If you believe that we inadvertantly financed the rape and murder of US nuns in Central America in the 80s, which I do, then your speculation makes perfect sense.
Posted by: Roxanne | December 08, 2004 at 06:43 PM
This is not surprising. Any country with economic interests in another will pay the current strongman. See Spain's Banco Bilbao-Viscaya (BBVA) financing Alberto Fujimori's campaign in Peru and Hugo Chavez's in Venezuela, as was found out by spanish celebrity judge Baltasar Garzon, the same that demanded Pinochet's extradition to Spain.
Posted by: Domingo Ruiz | December 08, 2004 at 07:10 PM
Well, it's not surprising, but it still pisses me off.
Posted by: Randy Paul | December 08, 2004 at 07:31 PM
Randy, second attempt. I came here via Marc, I enjoyed both the writing and the report. Hope I do as well at my blog (click on the name if you will). I never trusted anyone Nixon would hire. Seems I was borne out. Too bad Ford kept many of Nixon's cabinet appointments.
Posted by: GMRoper | December 08, 2004 at 07:58 PM
As it would piss anyone with some sympathy towards the Chilean victims of torture. As it also pisses me off that the USSR paid Fidel to kill and torture thousands of cubans. During the Cold War each side wrecked a lot of havoc on the politics of Latin America. Each side has a lot of explaining to do to us Latin Americans for financing dictatures from either side of the spectrum
Posted by: Domingo Ruiz | December 08, 2004 at 08:05 PM
GM,
I'll check yours out. Thanks for the kind words.
Domingo,
I agree with you completely. What I firmly believe is that two of the worst things that plague Latin America are corruption and impunity and they feed off each other.

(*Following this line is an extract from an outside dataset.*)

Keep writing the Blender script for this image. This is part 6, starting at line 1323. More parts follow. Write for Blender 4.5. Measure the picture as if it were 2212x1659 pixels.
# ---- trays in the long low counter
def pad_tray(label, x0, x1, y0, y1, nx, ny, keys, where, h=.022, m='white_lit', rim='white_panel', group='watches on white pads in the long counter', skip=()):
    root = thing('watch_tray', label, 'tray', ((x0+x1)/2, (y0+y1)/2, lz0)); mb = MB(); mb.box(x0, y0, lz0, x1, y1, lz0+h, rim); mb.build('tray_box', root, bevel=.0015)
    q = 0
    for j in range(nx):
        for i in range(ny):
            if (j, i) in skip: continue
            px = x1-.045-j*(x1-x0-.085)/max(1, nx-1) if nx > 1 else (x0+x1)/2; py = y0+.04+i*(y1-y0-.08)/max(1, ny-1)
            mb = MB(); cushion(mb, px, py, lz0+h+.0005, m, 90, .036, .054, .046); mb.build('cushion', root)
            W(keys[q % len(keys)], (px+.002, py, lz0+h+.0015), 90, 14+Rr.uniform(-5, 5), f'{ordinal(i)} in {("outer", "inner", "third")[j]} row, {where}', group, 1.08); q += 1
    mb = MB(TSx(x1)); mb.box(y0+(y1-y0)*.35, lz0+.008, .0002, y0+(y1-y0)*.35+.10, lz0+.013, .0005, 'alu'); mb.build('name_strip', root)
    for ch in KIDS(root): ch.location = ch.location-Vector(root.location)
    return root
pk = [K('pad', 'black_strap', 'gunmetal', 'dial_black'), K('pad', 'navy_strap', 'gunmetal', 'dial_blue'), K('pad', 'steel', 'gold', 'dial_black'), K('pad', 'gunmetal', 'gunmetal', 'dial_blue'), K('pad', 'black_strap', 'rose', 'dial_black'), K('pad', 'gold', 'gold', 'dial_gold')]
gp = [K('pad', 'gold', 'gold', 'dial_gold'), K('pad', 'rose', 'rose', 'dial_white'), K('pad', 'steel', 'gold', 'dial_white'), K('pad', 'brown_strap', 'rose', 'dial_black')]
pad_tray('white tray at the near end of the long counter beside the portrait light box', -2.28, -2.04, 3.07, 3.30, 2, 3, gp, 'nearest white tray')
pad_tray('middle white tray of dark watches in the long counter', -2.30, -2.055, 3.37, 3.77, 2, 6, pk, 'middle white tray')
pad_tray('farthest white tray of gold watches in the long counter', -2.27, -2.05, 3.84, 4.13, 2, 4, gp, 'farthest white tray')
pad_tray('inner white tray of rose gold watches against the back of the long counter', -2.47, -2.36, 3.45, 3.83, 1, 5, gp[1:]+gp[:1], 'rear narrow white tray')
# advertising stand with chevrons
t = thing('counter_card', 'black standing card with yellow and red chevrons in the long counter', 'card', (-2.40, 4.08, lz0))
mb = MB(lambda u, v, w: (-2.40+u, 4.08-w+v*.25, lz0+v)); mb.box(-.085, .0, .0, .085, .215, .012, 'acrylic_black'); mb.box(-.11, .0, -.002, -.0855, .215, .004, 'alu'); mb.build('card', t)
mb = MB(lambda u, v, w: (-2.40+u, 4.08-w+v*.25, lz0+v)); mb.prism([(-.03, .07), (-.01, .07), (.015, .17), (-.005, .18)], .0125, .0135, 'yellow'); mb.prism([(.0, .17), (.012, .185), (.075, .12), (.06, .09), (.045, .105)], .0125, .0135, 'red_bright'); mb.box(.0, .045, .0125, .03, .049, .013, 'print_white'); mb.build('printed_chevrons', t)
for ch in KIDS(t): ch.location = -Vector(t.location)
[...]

Holding the likes of Pinochet answerable could make some progress against this problem.
Posted by: Randy Paul | December 08, 2004 at 09:17 PM
At the risk of seeming excessively pedantic, the use of the term "US" to refer to a colossal variety of actors may lead to further confusion. I'm accustomed to seeing "US" applied to everything from remarks by an minor functionary in Rand or the Pentagon, to the behavior of entirely private enterprises and groups, to the US Congress and the laws it passes, to the administration and factions therein--even to dissident groups like Greenpeace.

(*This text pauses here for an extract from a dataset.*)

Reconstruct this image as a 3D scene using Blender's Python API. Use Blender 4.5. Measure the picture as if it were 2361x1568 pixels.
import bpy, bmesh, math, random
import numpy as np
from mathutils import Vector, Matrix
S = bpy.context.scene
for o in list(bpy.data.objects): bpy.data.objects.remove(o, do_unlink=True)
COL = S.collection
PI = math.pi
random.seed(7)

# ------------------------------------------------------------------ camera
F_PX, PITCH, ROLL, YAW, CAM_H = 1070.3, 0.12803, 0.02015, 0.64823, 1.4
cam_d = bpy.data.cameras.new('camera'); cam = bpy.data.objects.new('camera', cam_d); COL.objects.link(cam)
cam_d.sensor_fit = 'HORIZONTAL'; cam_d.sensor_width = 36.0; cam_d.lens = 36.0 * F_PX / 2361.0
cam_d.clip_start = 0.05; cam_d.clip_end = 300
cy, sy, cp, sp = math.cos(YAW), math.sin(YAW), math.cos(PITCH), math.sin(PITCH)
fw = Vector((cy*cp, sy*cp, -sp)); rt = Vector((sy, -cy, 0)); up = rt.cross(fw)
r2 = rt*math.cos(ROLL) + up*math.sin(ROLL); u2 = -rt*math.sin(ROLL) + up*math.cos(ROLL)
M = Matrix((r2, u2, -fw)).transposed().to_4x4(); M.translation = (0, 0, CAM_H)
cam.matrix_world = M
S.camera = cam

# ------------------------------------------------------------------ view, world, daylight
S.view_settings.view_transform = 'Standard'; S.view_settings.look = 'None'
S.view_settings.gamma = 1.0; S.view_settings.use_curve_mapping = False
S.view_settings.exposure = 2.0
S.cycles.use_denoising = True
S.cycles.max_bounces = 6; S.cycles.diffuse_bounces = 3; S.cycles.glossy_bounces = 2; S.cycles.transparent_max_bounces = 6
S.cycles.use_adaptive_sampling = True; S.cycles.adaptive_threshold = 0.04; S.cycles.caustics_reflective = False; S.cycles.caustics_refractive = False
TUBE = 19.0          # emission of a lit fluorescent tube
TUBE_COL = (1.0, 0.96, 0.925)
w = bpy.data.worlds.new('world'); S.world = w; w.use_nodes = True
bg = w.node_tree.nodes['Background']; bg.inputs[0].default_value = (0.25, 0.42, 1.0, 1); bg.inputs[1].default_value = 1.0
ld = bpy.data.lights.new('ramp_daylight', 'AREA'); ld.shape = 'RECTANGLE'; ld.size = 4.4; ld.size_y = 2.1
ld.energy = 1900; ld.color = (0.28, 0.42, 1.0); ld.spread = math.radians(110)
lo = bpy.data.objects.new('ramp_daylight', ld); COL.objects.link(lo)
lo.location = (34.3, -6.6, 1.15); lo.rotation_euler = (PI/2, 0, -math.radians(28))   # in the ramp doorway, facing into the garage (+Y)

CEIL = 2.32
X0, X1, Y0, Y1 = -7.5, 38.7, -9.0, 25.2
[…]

The profusion of definitions serves an insidious political end: regardless of one's opinions and goals, one will always find somewhere an American person or outfit that is not terribly friendly to them; and you can use that association to tar your opponent with guilt by association to the US. For an amusing example, I submit:
PRAVDA: Young ecologist Alexander Shalarev dared to say the thing, which Moscow scientists were afraid to say. He declared that there was actually no greenhouse effect at all. Shalarev added that the Kyoto protocol was simply a far-fetched idea, a political action that was meant to show the ?care¦ for the climate of the Earth.
The young ecologist believes that the Kyoto protocol was signed without a deep scientific analysis of the climate issue. The Kyoto protocol was basically singed and promoted on the ground of political goals of the American democratic administration (as it was back in those days).

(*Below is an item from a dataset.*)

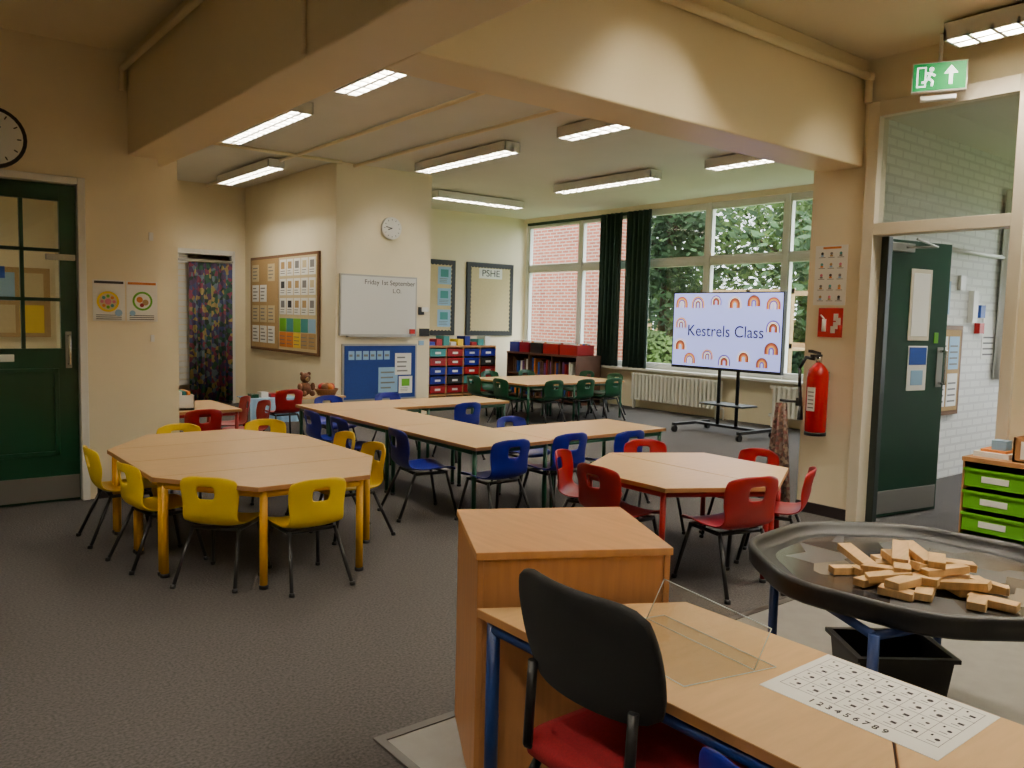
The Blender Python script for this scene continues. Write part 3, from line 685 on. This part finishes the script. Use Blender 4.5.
# exit sign
m=MB(); c=Vector((5.30,2.46,0)); U=Vector((.45,-.89,0)).normalized(); N=Vector((U.y,-U.x,0)); F=(c,U,Z,N)
m.pan(F,-.155,.155,2.87,3.05,.0,M_white,-.04); m.pan(F,-.147,.147,2.878,3.042,.003,M_exit)
O,U_,V_,N_=F; sc=.82
P=lambda u,v:O+U_*u*sc+V_*(2.96+(v-2.95)*sc)+N_*.0055
def pan2(u0,u1,v0,v1,d,mm): m.pan(F,u0*sc,u1*sc,2.96+(v0-2.95)*sc,2.96+(v1-2.95)*sc,d,mm)
pan2(.065,.09,2.885,2.98,.005,M_exitw)
m.add([P(.03,2.965),P(.125,2.965),P(.078,3.025)],[(0,1,2)],M_exitw)
pan2(-.155,-.09,2.875,3.025,.005,M_exitw); pan2(-.145,-.10,2.885,3.015,.006,M_exit)
m.disc(F,-.055*sc,3.005,.013,.0065,M_exitw,12)
for a,b_ in(((-.06,2.985),(-.075,2.94)),((-.075,2.94),(-.045,2.915)),((-.045,2.915),(-.05,2.88)),((-.075,2.94),(-.10,2.91)),((-.10,2.91),(-.12,2.91)),((-.062,2.975),(-.03,2.955)),((-.062,2.975),(-.09,2.975))): m.tube(P(*a),P(*b_),.007,M_exitw,6)
m.tube(O+Z*3.05-N_*.02,O+Z*3.22-N_*.02,.012,M_white)
m.pan(F,-.1,.1,2.82,2.845,.0,M_paper,-.06)
m.obj('exit_sign')

# ------------------------------------------------------------ cabinet beside desk
m=MB(); P0=Vector((1.33,1.815,0)); a_=math.radians(-28.5); U=Vector((math.cos(a_),math.sin(a_),0)); Vv=Vector((-U.y,U.x,0)); w,dp,hh=.585,.52,.735
def cb(u0,u1,v0,v1,z0,z1,mm):
    q=lambda u,v,z:P0+U*u+Vv*v+Z*z
    m.hexa([q(u0,v0,z0),q(u1,v0,z0),q(u1,v1,z0),q(u0,v1,z0),q(u0,v0,z1),q(u1,v0,z1),q(u1,v1,z1),q(u0,v1,z1)],mm)
cb(.006,.024,.006,dp,0,hh-.022,M_cab); cb(w-.024,w-.006,.006,dp,0,hh-.022,M_cab); cb(.024,w-.024,dp-.018,dp,0.0,hh-.022,M_cab)
cb(.024,w-.024,.012,.03,.07,hh-.022,M_cab); cb(.024,w-.024,.03,.045,0,.07,M_cab); cb(0,w,0,dp+.003,hh-.022,hh,M_cabtop)
cb(.024,w-.024,.03,dp-.018,.06,.08,M_cab); cb(.024,w-.024,.03,dp-.018,.38,.4,M_cab)
m.obj('wooden_cabinet',bevel=.002)
hd=.59
table([(1.32,.59+g),(1.84,.89+g),(1.84,1.48),(1.31,1.78)],hd,M_bleg,'trapezoid_desk',r=.019)
table([(1.32,-.01),(1.84,-.31),(1.84,.89-g),(1.32,.59-g)],hd,M_bleg,'trapezoid_desk',r=.019)
m=MB(); F=(Vector((1.55,1.03,hd)),-Y,X,Z)
m.pan(F,0,.39,0,.285,.0012,M_paper)
for i in range(9): m.pan(F,.02+i*.0435,.0208+i*.0435,.05,.265,.0016,M_grey)
for j in range(5): m.pan(F,.02,.37,.05+j*.0538,.0508+j*.0538,.0016,M_grey)
rs=random.Random(3)
for i in range(8):
    for j in range(4):
        u=.032+i*.0435; v=.06+j*.0538
        m.pan(F,u,u+.004,v+.028,v+.035,.0016,M_ink); k=rs.random()
        if k<.5: m.disc(F,u+.018,v+.018,.004+.003*rs.random(),.0016,M_ink,8)
        else: m.pan(F,u+.012,u+.024,v+.012,v+.018+.004*k,.0016,M_ink)
        m.pan(F,u+.004,u+.020,v+.002,v+.004,.0016,M_grey)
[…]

Now let me get this straight: for years you've been telling me the evil Americans are refusing to ratify the Kyoto Protocol on Anthropogenic Climate Change, thereby jeopardizing the human race; now you're telling me the evil Americans made the whole concept of climate change up in order to have an excuse to raise their own taxes and have new regulations?
I recall in a vein similar to that of Pinochet, Ferdinand Marcos of the Philippines, whose dead-enders included a Col. Grigorio Honasan impliclated in six coups d'etat against Pres. Corazon Aquino and Fidel Ramos. Later Honasan was given amnesty when he won a seat in the Philippine Senate. I recall that one of Honasan's supporters in the Senate accused his persecutors--who wanted to end impunity for the human rights violators in the Philippines--of having American connections (Honasan is designated as a terrorist by the US State Department and may not travel through a US port).
So unfortunately, "US" is never an adequate specification.